Fragile narrow laggy asynchronous mismatched pipes kill productivity | Hacker News
Something I’ve been thinking about recently is how when I’ve worked on any kind of distributed system, including systems as simple as a web app with frontend and backend code, probably upwards of 80% of my time is spent on things I wouldn’t need to do if it weren’t distributed. I came up with the following description of why I think this kind of programming requires so much effort: Everything is fragile narrow laggy asynchronous mismatched untrusted pipes. I think every programmer who’s worked on a networked system has encountered each of these issues, this is just my effort to coherently describe all of them in one place. I hope to prompt you to consider all the different hassles at once and think about how much harder/easier your job would be if you did/didn’t have to deal with these things. I think this is part of why web companies like Twitter seem to have so much lower impressiveness per engineer productivity than other places like game companies or SpaceX, although there’s other pieces to that puzzle. While part of the difficulty of distributed systems is inherent in physics, I think there’s lots of ideas for making each part of the problem easier, many already in common use, and I’ll try to mention lots of them. I hope that we as programmers continually develop more of these techniques and especially general implementations that simplify a problem. Like serialization libraries reducing the need for hand-written parsers/writers, I think there’s a lot of developer time out there to save by implementing generalized solutions where we currently painstakingly reimplement common patterns. I also think all these costs mean you should try really hard to avoid making your system distributed if you don’t have to.
I’ll go over each piece in detail, but briefly, whenever we introduce a network connection we usually have to deal with something that is:
All of these things can be mostly avoided when programming things that run on one computer, that is unless you end up optimizing performance and realizing your computer is actually a distributed system of cores and some of them come back. Some domains manage to avoid some of these but I’ve experienced subsets of these problems working on web apps, self-driving cars, a text editor, and high-performance systems, they’re everywhere.
This isn’t even all the problems, just things about the network. Tons of effort is also expended on things like how various bottlenecks often entail a complicated hierarchy of caches that need to be kept in sync with the underlying data store.
One way you can avoid all this is to just not write a distributed system. There are plenty of cases you can do this and I think it’s worthwhile to try way harder than some people do to pack everything into one process. However past a certain point of reliability or scale, physics means you’re going to have to use multiple machines (unless you want to go the mainframe route).
As you connect machines or increase reliability goals, the strategy of just crashing everything when one piece crashes (what multi-threaded/multi-core systems do) becomes increasingly unviable. Hardware will fail, wireless connections drop, entire data centers have their power or network taken out by squirrels. Some domains like customers with flaky internet also inevitably entail frequent connection failure.

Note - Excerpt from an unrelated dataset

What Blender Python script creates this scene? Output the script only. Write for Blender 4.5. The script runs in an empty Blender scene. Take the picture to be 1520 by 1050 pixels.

In practice you need to write code to handle the failure cases and think carefully about what they are and what to do. This gets worse when merely noting the failure would drop important data, and you need to implement redundancy of data storage or transmission. Even worse, both another machine failing and a network connection breaking become visible just as some expected network packet not arriving after “too long”, introducing not only a delay but an ambiguity that can result in split-brain issues. Often something like TCP implements it for you but sometimes you have to implement your own heartbeating to periodically check that another system is still alive.
Attempts to make this easier include exceptions, TCP, concensus protocols and off-the-shelf redundant databases, but no solution eliminates the problem everywhere. One of my favourite attempts is Erlang’s process linking, monitoring and supervising which offers a philosophy that attempts to coalesce all sorts of failures into one easier to handle general case.
Network bandwidth is often limited, especially over consumer or cellular internet. It may seem like this isn’t a limitation very often because you rarely hit bandwidth limits, but that’s because limited bandwidth is ingrained into everything you do. Whenever you design a distributed system you need to come up with a communication protocol that communicates on the order of what’s necessary rather than on the order of the total size of your data.
In a multi-threaded program, you might just pass a pointer to gigabytes of immutable or locked data for a thread to read what it wants from and not think anything of it. In a distributed system passing the entire memory representing your database is unthinkable and you need to spend time implementing other approaches.